BILL PIPPIN COLLECTION
No. 10985. Gloster G.38 F.5/34 (K5604) Air Ministry
Aeroplane Photo Supply (APS) Photo No. 18

Gloster G.38 F.5/34

02/28/2014. Remarks by Johan Visschedijk: "H.P. Folland began work on his last design for Gloster Aircraft Co. Ltd., at Hucclecote, UK, early in 1935, in close collaboration with H.E. Preston. Known unofficially as the Gloster 'Unnamed Fighter' (only in 1948 the marketing department of Gloster retrospectively allotted the model number G.38), it was designed to the Air Ministry Specification F.5/34, which was a most ambitious step forward in fighter design requirements, ultimately producing the Hurricane and Spitfire.

Specification F.5/34 combined all the far reaching and advanced design features to step up the performance and operational efficiency of what were to be the RAF's first generation monoplane fighters, as it called for a single-seat aircraft with the heavy armament of six or eight Browning machineguns each with 300 rounds of ammunition to give a fifteen seconds duration of fire, retractable landing gear, enclosed cockpit and pilot's oxygen supply, maximum speeds of 275 mph at 15,000 ft (443 kmh at 4,572 m) and 265 mph at 20,000 ft (426 kmh at (6,096 m), a service ceiling of 33,000 ft (10,058 m) and a 90 minutes endurance.

The F.5/34's fuselage was a monocoque structure built up from light, fabricated oval-section rings with duralumin skinning. Heavier-gauge rings provided strong-point attachments for the mainplane and tailplane and for the engine bearers. The mainplane was built in one piece with the light-alloy spars running through from tip to tip and ribs made from channeling with steel and light-alloy tube struts. Duralumin stressed-skin was used on the mainplane and tail unit with fabric-covered Frise ailerons, rudder and elevators. The split trailing-edge flaps were all-metal and hydraulically operated. A large braced tubular-steel crash arch was housed inside the fixed portion of the cockpit canopy behind the pilot's head.

All three units of the Dowty landing gear retracted, the mainwheel units swinging rearwards and upwards into the wing leaving a large segment of each wheel protruding below its lower surface. In this position they could take the full weight of the aircraft in the event of a wheels-up landing.
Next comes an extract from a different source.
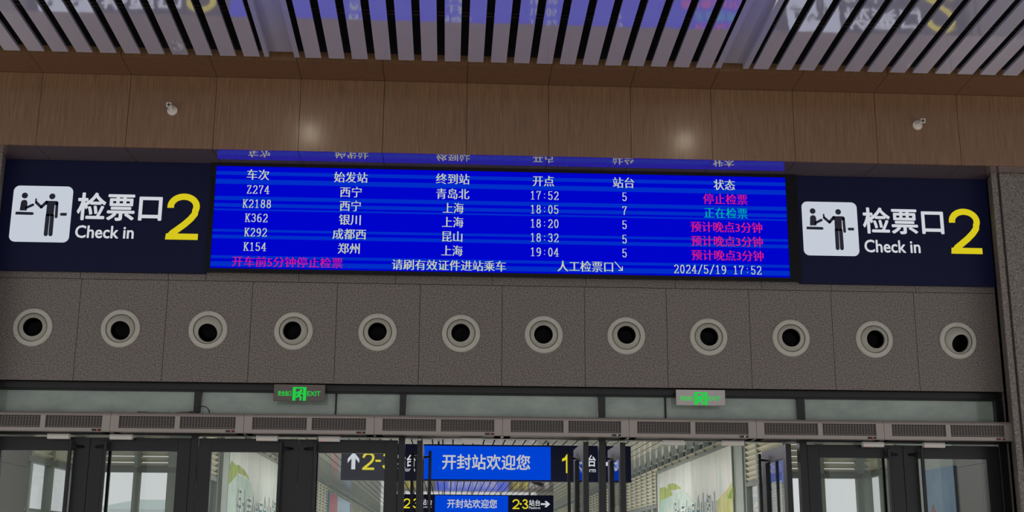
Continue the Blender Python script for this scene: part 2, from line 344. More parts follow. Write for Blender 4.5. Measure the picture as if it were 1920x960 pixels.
# stone wall over the doors
XW0, XW1 = -4.18, 5.197
wb = empty('wall_back', (0.5, .05, 3.1), 'speckled grey granite wall band over the glass doors', kind='structure')
ZP0, ZP1 = 3.132, 4.072
jx = [XW0, -3.403, -2.614, -1.840, -1.059, -.290, .475, 1.247, 2.019, 2.805, 3.592, 4.390, XW1]
NZ = [(-3.805+.781*k*1.0, 3.61) for k in range(12)]
NZX = [-3.803, -3.015, -2.224, -1.445, -.675, .095, .863, 1.634, 2.409, 3.190, 3.983, 4.787]
RH = .150
def holed(x0, x1, z0, z1, cx, cz, r, y0, y1, n=40):
    m = MB(); out = []; inn = []
    angs = sorted([2*math.pi*k/n for k in range(n)] + [math.atan2(z-cz, x-cx) % (2*math.pi) for x in (x0, x1) for z in (z0, z1)])
    for a in angs:
        c, s_ = math.cos(a), math.sin(a); t = min((x1-cx)/c if c > 1e-9 else 1e9, (x0-cx)/c if c < -1e-9 else 1e9, (z1-cz)/s_ if s_ > 1e-9 else 1e9, (z0-cz)/s_ if s_ < -1e-9 else 1e9)
        out.append((cx+c*t, cz+s_*t)); inn.append((cx+c*r, cz+s_*r))
    k = len(angs)
    v = [(x, y0, z) for x, z in out]+[(x, y0, z) for x, z in inn]+[(x, y1, z) for x, z in out]+[(x, y1, z) for x, z in inn]; f = []
    for i in range(k):
        j = (i+1) % k; f += [(i, j, k+j, k+i), (2*k+i, 3*k+i, 3*k+j, 2*k+j), (i, 2*k+i, 2*k+j, j), (k+i, k+j, 3*k+j, 3*k+i)]
    return m.add(v, f)
for i in range(12):
    holed(jx[i]+g, jx[i+1]-g, ZP0, ZP1-g, NZX[i], 3.612, RH, 0, .03).build('stone_panel', stone, wb)
    holed(jx[i], jx[i+1], ZP0+.02, ZP1, NZX[i], 3.612, RH, .031, .05).build('wall_backing', jointback, wb)
sj = [XW0, -3.42, -2.619, -2.273, -1.42, -.5235, .38, 1.26, 2.11, 2.933, 3.602, 4.42, XW1]
for a, b in zip(sj, sj[1:]): MB().box(a+g, b-g, 0, .03, ZP1+.003, 4.19).build('stone_strip', stone, wb)
MB().box(XW0, XW1, .031, .3, 4.072, 5.192).build('wall_core', jointback, wb)
MB().box(XW0, XW1, .055, .3, 4.0, 4.072).build('wall_core', jointback, wb)
# stone piers either side
for nm, sg, xw, xe, xfar, lab in (('wall_left', -1, -4.197, -4.142, XL, 'granite pier wall at the end of the dark sign, at the frame edge'), ('wall_right', 1, 5.2, 5.131, XR, 'granite pier wall with a vertical groove beside the check-in sign')):
    wl = empty(nm, (xe, 0, 0), lab, kind='structure'); PF = -.262
    MB().prism([(xe, PF), (xe+sg*.055, PF), (xe+sg*.055, -.0), (xw, 0)], 0, 5.192, 'z').build('pier_edge_stone', stone, wl)
    MB().box(xw, xe+sg*.076, 0, .3, 0, 5.192).build('pier_edge_stone', stone, wl)
    MB().box(xe+sg*.055, xe+sg*.076, PF+.025, 0, 0, 5.192).build('pier_groove', stone, wl)
    zz = [0, 2.6, 5.192]; x = xe+sg*.076
    while abs(x-xfar) > .05:
        x2 = x+sg*1.15
        if abs(x2) > abs(xfar): x2 = xfar
        for a, b in zip(zz, zz[1:]): MB().box(x+sg*.001, x2-sg*.001, PF-.012, PF+.02, a+.001, b-.001).build('stone_slab', stone, wl)
        x = x2
    MB().box(xe+sg*.077, xfar, PF+.02, .3, 0, 5.192).build('pier_core', jointback, wl)
# ================================================================== DOOR WALL
MULL = [(-4.195, -4.125), (-2.322, -2.262), (-.456, -.398), (1.376, 1.438), (3.240, 3.308), (5.122, 5.197)]
fr = empty('trim_2', (0.5, .1, 0), 'dark grey metal frame around the glass doors and the windows over them', kind='structure')
MB().box(-4.195, 5.197, .07, .17, 3.072, 3.13).build('top_rail', dark, fr)
MB().box(-4.195, 5.197, .085, .17, 3.056, 3.072).build('glazing_bead', dark_joint, fr)
MB().box(-4.195, 5.197, .055, .17, 2.652, 2.70).build('door_header', dark, fr)
for a, b in MULL:
    MB().box(a, b, .065, .165, 0, 3.056).build('mullion', dark, fr, bevel=.003)
for x in (-1.041, 2.005): MB().box(x-.008, x+.008, .10, .14, 2.70, 3.056).build('glazing_bar', dark_joint, fr)
trs = {0: [(-4.125, -2.322)], 1: [(-2.262, -1.05), (-1.032, -.456)], 2: [(-.398, 1.376)], 3: [(1.438, 1.996), (2.014, 3.240)], 4: [(3.308, 5.122)]}
for i in range(5):
    wn = empty('window_%d' % (i+1), ((MULL[i][1]+MULL[i+1][0])/2, .12, 2.7), 'frosted grey-green window above the doors, bay %s' % ('nearest the pier at the frame edge', 'under the brown-backed exit sign', 'in the middle, above the open double door', 'under the exit sign with the pale back', 'beside the grooved granite pier')[i], kind='structure')
    for a, b in trs[i]:
        MB().box(a+.002, b-.002, .118, .126, 2.702, 3.055).build('pane', film, wn)
# doors
DT = 2.632; LW = .9
def leaf(n, x0, x1, handle_side, lab):
    """closed leaf between x0 and x1; handle_side +1 = handle at x1"""
    d = empty('door_%d' % n, (x0 if handle_side > 0 else x1, .1, 0), lab, kind='structure')
    hs = handle_side; y0, y1 = .085, .135
    sh, sm = .118, .14           # hinge stile, meeting stile
    xi0 = x0+(sh if hs > 0 else sm); xi1 = x1-(sm if hs > 0 else sh)
    MB().box(x0+.002, xi0, y0, y1, .012, DT).build('stile', dark, d, bevel=.002)
    MB().box(xi1, x1-.002, y0, y1, .012, DT).build('stile', dark, d, bevel=.002)
    MB().box(xi0, xi1, y0, y1, 2.512, DT).build('rail', dark, d); MB().box(xi0, xi1, y0, y1, .012, .22).build('rail', dark, d)
    MB().box(xi0-.001, xi1+.001, .104, .112, .219, 2.513).build('glass_pane', clear, d)
    hx = (x1-.155) if hs > 0 else (x0+.155)
    sx = (x1-.055) if hs > 0 else (x0+.055)
    for sgn, yb in ((-1, .02), (1, .2)):
        hb = MB().box(hx-.014, hx+.014, yb-.014, yb+.014, .75, 2.60).build('handle', dark, d, bevel=.004)
        for zz_ in (2.545, .85):
            MB().tube([(hx, yb, zz_), ((hx+sx)/2, yb, zz_), (sx, (y0 if sgn < 0 else y1), zz_)], .011, 8).build('handle_bracket', dark, hb)
    return d
def open_leaf(n, xc, lab, handle_far=True):
    """leaf swung ninety degrees into the passage; its plane is x = xc"""
    d = empty('door_%d' % n, (xc, .1, 0), lab, kind='structure'); x0, x1 = xc-.025, xc+.025; ya, yb = .07, .07+LW
    MB().box(x0, x1, ya, ya+.118, .012, DT).build('stile', dark, d, bevel=.002); MB().box(x0, x1, yb-.14, yb, .012, DT).build('stile', dark, d, bevel=.002)
    MB().box(x0, x1, ya+.118, yb-.14, 2.512, DT).build('rail', dark, d); MB().box(x0, x1, ya+.118, yb-.14, .012, .22).build('rail', dark, d)
    MB().box(xc-.004, xc+.004, ya+.117, yb-.139, .219, 2.513).build('glass_pane', clear, d)
    for sg in (-1, 1):
        hx = xc+sg*.085
        hb = MB().box(hx-.014, hx+.014, yb-.17, yb-.142, .75, 2.60).build('handle', dark, d, bevel=.004)
        for zz_ in (2.545, .85): MB().tube([(hx, yb-.156, zz_), (xc+sg*.025, yb-.07, zz_)], .011, 8).build('handle_bracket', dark, hb)
def bay(i): return MULL[i][1]+.004, MULL[i+1][0]-.004
n = 1
for i, who in ((0, 'bay at the frame edge'), (1, 'bay under the brown-backed exit sign'), (4, 'bay beside the grooved granite pier')):
    a, b = bay(i); c = (a+b)/2
    leaf(n, a, c, 1, 'closed dark-framed glass door leaf, first of its pair, in the ' + who); n += 1
    leaf(n, c, b, -1, 'closed dark-framed glass door leaf, second of its pair, in the ' + who); n += 1
XO = [at(787, 850, .1).x, at(1098, 850, .1).x, at(1167, 850, .1).x, at(1477, 850, .1).x]
for xc, lab in zip(XO, ('open glass door leaf at the start of the middle doorway, swung away', 'open glass door leaf at the far side of the middle doorway, beside the digit 1', 'open glass door leaf mirroring blue, on the other side of the post from the middle doorway', 'open glass door leaf with blue reflections near the pale louvres')):
    open_leaf(n, xc, lab); n += 1
# door sensors under the header
SX = [(-3.584, -3.387), (-3.035, -2.833), (-1.735, -1.54), (-1.177, -.981), (.108, .301), (1.952, 2.149), (2.504, 2.707), (3.813, 4.013), (4.385, 4.586)]
SL_ = ['over the first door leaf at the frame edge', 'over the second door leaf, the one showing a roof outside', 'over the door leaf showing the green mountain mural', 'over the door leaf showing the arrow and yellow 2', 'above the blue welcome screen', 'by the slatted passage ceiling edge', 'over the near end of the open doorway mural', 'over the closed door leaf showing white windows', 'over the last door leaf, showing the blue banner']
for i, ((a, b), lb) in enumerate(zip(SX, SL_)):
    t = empty('door_sensor', ((a+b)/2, .02, 2.62), 'grey box-shaped door sensor ' + lb, 'sensor', 'door sensors under the header')
    MB().box(a+.002, b-.002, -.01, .054, 2.607, 2.645).build('sensor_body', sensor_grey, t, bevel=.004)
    MB().box(a-.0, b, .0, .056, 2.645, 2.652).build('mounting_plate', sensor_grey, t)
    if i not in (0, 1, 4, 5): MB().box((a+b)/2-.07, (a+b)/2-.062, -.013, -.009, 2.609, 2.614).build('red_lamp', REDL, t)
# air curtains
ACJ = [-4.175, -2.997, -1.826, -.6695, .4795, 1.6255, 2.7885, 3.9675, 5.165]
ACL = ['first in the row, at the frame edge', 'second in the row, with a cable and grey plate on top', 'under the exit sign with the brown back', 'beginning above the closed door showing the yellow 2', 'above the blue welcome screen and the digit 1', 'under the exit sign with the pale back', 'second from the granite pier end of the row', 'last in the row, its end cap touching the granite pier line']
def air_curtain(x0, x1, lab, lamp):
    t = empty('air_curtain', ((x0+x1)/2, 0, 2.655), 'long grey air curtain, ' + lab, 'air curtain', 'air curtains over the doors')
    a, b = x0+.0015, x1-.0015; mid = (a+b)/2; z0, z1 = 2.657, 2.838
    prof = [(.05, z0), (-.125, z0), (-.125, 2.69), (-.125, 2.80), (-.118, 2.815), (-.1, 2.828), (.05, z1-.004)]
    MB().prism(prof, a+.01, b-.01, 'x').build('inner_case', ac_dark, t)
    top = [(.05, z1), (-.105, z1), (-.132, 2.828), (-.147, 2.812), (-.15, 2.801), (-.13, 2.801), (-.126, 2.812), (-.1, 2.829), (.05, z1-.003)]
    MB().prism(top, a, b, 'x').build('top_shell', acm, t, smooth=True)
    bot = [(-.126, z0), (-.142, z0), (-.15, 2.664), (-.15, 2.693), (-.126, 2.693)]
    MB().prism(bot, a, b, 'x').build('bottom_shell', acm, t)
    endp = [(.05, z0), (-.142, z0), (-.1505, 2.664), (-.1505, 2.803), (-.147, 2.814), (-.132, 2.83), (-.105, z1+.001), (.05, z1+.001)]
    MB().prism(endp, a, a+.072, 'x').build('end_cap', acm, t); MB().prism(endp, b-.072, b, 'x').build('end_cap', acm, t)
    MB().prism([(-.126, 2.693), (-.15, 2.693), (-.15, 2.801), (-.126, 2.801)], mid-.022, mid+.022, 'x').build('centre_band', acm, t)
    for u0, u1 in ((a+.072, mid-.022), (mid+.022, b-.072)):
        m = MB(); nx = 19; nz = 7
        for k in range(nx+1):
            x = u0+(u1-u0)*k/nx; m.box(x-.003, x+.003, -.138, -.134, 2.693, 2.801)
        for k in range(nz+1):
            z = 2.71+.013*k; m.box(u0, u1, -.14, -.137, z-.0022, z+.0022)
        tag(m.build('grille', ac_mesh, t), kind='stuff')
        MB().box(u0, u1, -.134, -.128, 2.693, 2.708).build('filter_edge', ac_filter, t)
    ind = MB().box(b-.155, b-.075, -.1535, -.148, 2.666, 2.684).build('indicator', lensm, t)
    MB().box(b-.112, b-.104, -.156, -.153, 2.671, 2.679).build('indicator_lamp', lamp, ind)
for i in range(8): air_curtain(ACJ[i], ACJ[i+1], ACL[i], (REDL, REDL, REDL, REDL, WDOT, WDOT, REDL, REDL)[i])
p0 = at(317, 771, 0); 
t = MB().add([(-2.46, -.02, 2.840), (-2.29, -.02, 2.840), (-2.29, -.02, 2.868), (-2.46, -.02, 2.852), (-2.46, .04, 2.840), (-2.29, .04, 2.840), (-2.29, .04, 2.868), (-2.46, .04, 2.852)], [(0, 1, 2, 3), (7, 6, 5, 4), (0, 4, 5, 1), (1, 5, 6, 2), (2, 6, 7, 3), (3, 7, 4, 0)]).build('metal_plate', ac_filter)
tag(t, 'small wedge-shaped grey plate lying on top of the second air curtain', 'plate')
t = MB().tube([(-2.75, -.06, 2.846), (-2.68, -.06, 2.843), (-2.58, -.05, 2.842), (-2.5, -.055, 2.843)], .004, 6).build('black_cable', lensm); tag(t, 'short black cable lying loose on top of the second air curtain beside the wedge plate', 'cable')
MB().box(-2.79, -2.755, -.068, -.052, 2.840, 2.851).build('plug', lensm, t)
t = MB().tube([(-2.34, -.075, 2.843), (-2.29, -.075, 2.846), (-2.27, -.065, 2.866), (-2.235, -.055, 2.89), (-2.2, -.045, 2.898), (-2.17, -.03, 2.892), (-2.15, 0, 2.87), (-2.15, .03, 2.842)], .0045, 6)
t = MB().tube([(-2.33, -.085, 2.843), (-2.29, -.085, 2.847), (-2.275, -.08, 2.866), (-2.25, -.07, 2.892), (-2.22, -.05, 2.906), (-2.19, -.03, 2.902), (-2.17, 0, 2.88), (-2.165, .03, 2.842)], .0042, 6).build('black_cable', lensm); tag(t, 'black cable looping up in front of the post, on top of the air curtains', 'cable')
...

The tailwheel retracted in a similar manner, also leaving a portion of the wheel exposed.

The armament, consisting of eight Browning 0.303 in (7.7 mm) guns with 2,600 rounds of ammunition, was mounted in the mainplanes outboard of the propeller disc; in this position the guns had an unimpeded rate of fire, eliminated the weight and complexity of synchronizing gear and took full advantage of the remotely-operated Browning's growing reliability. Large hinged panels in the upper surface of the wing provided good access to the guns for quick turnaround between sorties.

The engine was an 840 hp Bristol Mercury IX nine-cylinder geared and supercharged air-cooled radial neatly enclosed in a long-chord cowling with a leading-edge exhaust collector ring and controllable cooling gills, and driving a 10 ft 6 in (3.20 m) diameter de Havilland three-blade controllable-pitch propeller. Fuel capacity was 81.66 gal (309 l), oil was 7.21 gal (27.28 l).

Mainly because of the company's involvement with the development and production of the GauntIet and Gladiator, which was absorbing all of its design office manpower, only slow progress was made with the task of building the prototype (s/n K5604), and the first flight by Gerry Sayer was not made until December 1937. A second aircraft (s/n K8089), which was similar in concept, flew for the first time in March 1938.

By that time of course, the Hurricane was in RAF squadron service and the Spitfire was in production, and, although the F.5/34 showed adequate performance and pleasant handling characteristics, Gloster failed to win a production order. Both K5604 and K8089 were transferred to Air Ministry charge and were used for experimental flying at RAE Farnborough and other Establishments until about May 1941 when they became ground instructional airframes serialed 2232M and 2231M respectively.